[Scene modeling code data]
==================================================

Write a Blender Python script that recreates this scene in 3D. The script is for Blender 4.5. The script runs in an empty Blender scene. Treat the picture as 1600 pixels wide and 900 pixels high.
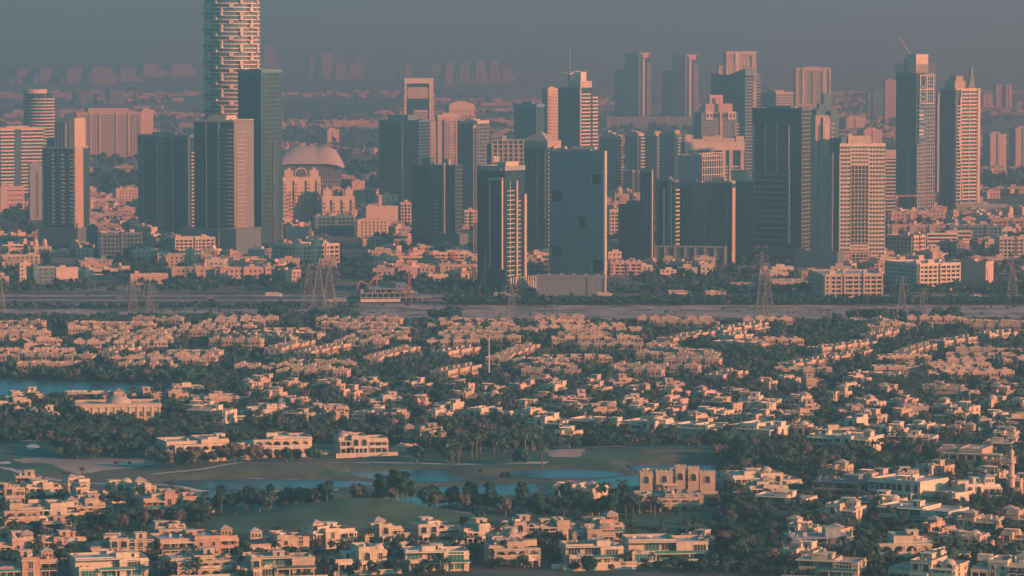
import bpy, math, random
import numpy as np
from mathutils import Vector, noise
R = math.radians
random.seed(7)
sc = bpy.context.scene
COL = sc.collection

# ------------------------------------------------------------------ camera
F, H0, HORI = 6225.0, 200.0, 30.0
PITCH = math.atan((450 - HORI) / F)
cam = bpy.data.cameras.new('camera'); cam.sensor_width = 36; cam.lens = 36 * F / 1600
cam.clip_start = 5; cam.clip_end = 90000
camo = bpy.data.objects.new('camera', cam); COL.objects.link(camo)
camo.location = (0, 0, H0); camo.rotation_euler = (math.pi / 2 - PITCH, 0, 0)
sc.camera = camo
# ------------------------------------------------------------------ light
SUN_AZ, SUN_EL = 62.0, 13.0
w = bpy.data.worlds.new('World'); sc.world = w; w.use_nodes = True
nt = w.node_tree; bg = nt.nodes['Background']
sky = nt.nodes.new('ShaderNodeTexSky'); sky.sky_type = 'NISHITA'; sky.sun_disc = False
sky.sun_elevation = R(SUN_EL); sky.sun_rotation = R(180 - SUN_AZ)
sky.air_density = 1.0; sky.dust_density = 1.0; sky.ozone_density = 1.0
tint = nt.nodes.new('ShaderNodeMix'); tint.data_type = 'RGBA'; tint.blend_type = 'MULTIPLY'
tint.inputs[0].default_value = 1.0; tint.inputs[7].default_value = (0.09, 1.44, 1.70, 1)
nt.links.new(sky.outputs[0], tint.inputs[6]); nt.links.new(tint.outputs[2], bg.inputs[0])
bg.inputs[1].default_value = 0.080
sl = bpy.data.lights.new('sun', 'SUN'); sl.energy = 5.0; sl.angle = R(0.6); sl.color = (1.0, 0.52, 0.265)
so = bpy.data.objects.new('sun', sl); COL.objects.link(so)
sdir = Vector((math.sin(R(SUN_AZ)) * math.cos(R(SUN_EL)), -math.cos(R(SUN_AZ)) * math.cos(R(SUN_EL)), math.sin(R(SUN_EL))))
so.rotation_euler = sdir.to_track_quat('Z', 'Y').to_euler()
so.location = (0, 0, 800)
sc.view_settings.view_transform = 'Standard'; sc.view_settings.look = 'None'
sc.view_settings.exposure = 1.0; sc.view_settings.gamma = 1.0
sc.render.engine = 'CYCLES'
cy = sc.cycles
cy.max_bounces = 4; cy.diffuse_bounces = 2; cy.glossy_bounces = 2; cy.transmission_bounces = 2
cy.volume_bounces = 0; cy.transparent_max_bounces = 4; cy.use_denoising = True
cy.sample_clamp_indirect = 4; cy.caustics_reflective = False; cy.caustics_refractive = False
HAZE_DENSITY = 0.00025
HAZE_COLOR = (0.56, 0.54, 0.515, 1)

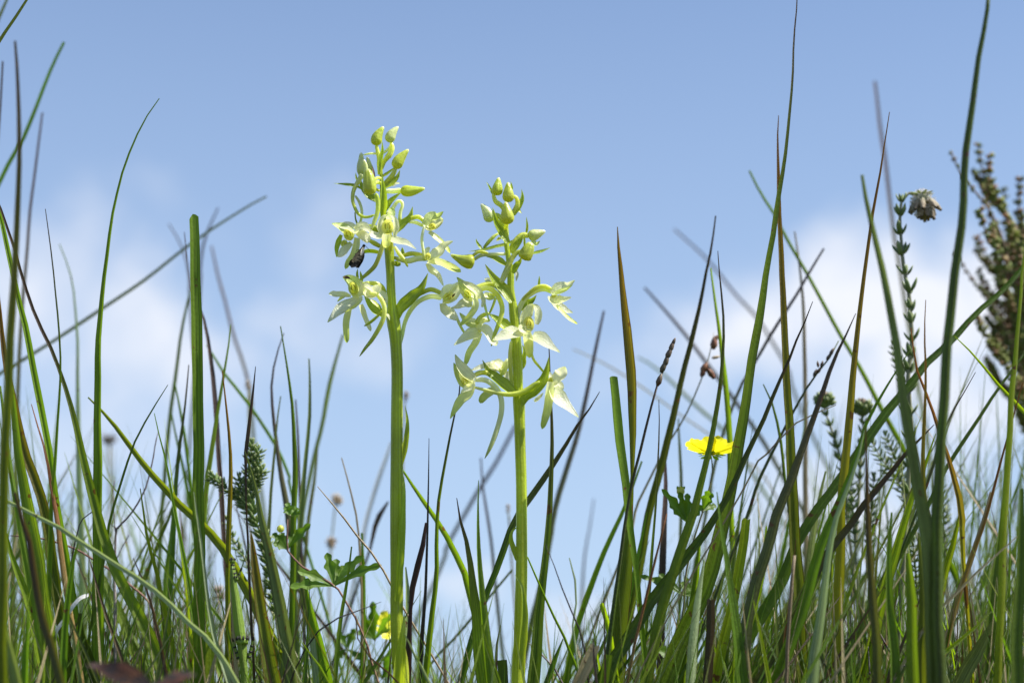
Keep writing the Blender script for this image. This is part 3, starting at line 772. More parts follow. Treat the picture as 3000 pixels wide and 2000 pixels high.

==================================================

__THE PROBLEM__
Quote the records above exactly, from the first line through the line containing "COL = sc.collection", and leave out the pictures.

__EXERCISE RESULT__
Write a Blender Python script that recreates this scene in 3D. The script is for Blender 4.5. The script runs in an empty Blender scene. Treat the picture as 1600 pixels wide and 900 pixels high.
import bpy, math, random
import numpy as np
from mathutils import Vector, noise
R = math.radians
random.seed(7)
sc = bpy.context.scene
COL = sc.collection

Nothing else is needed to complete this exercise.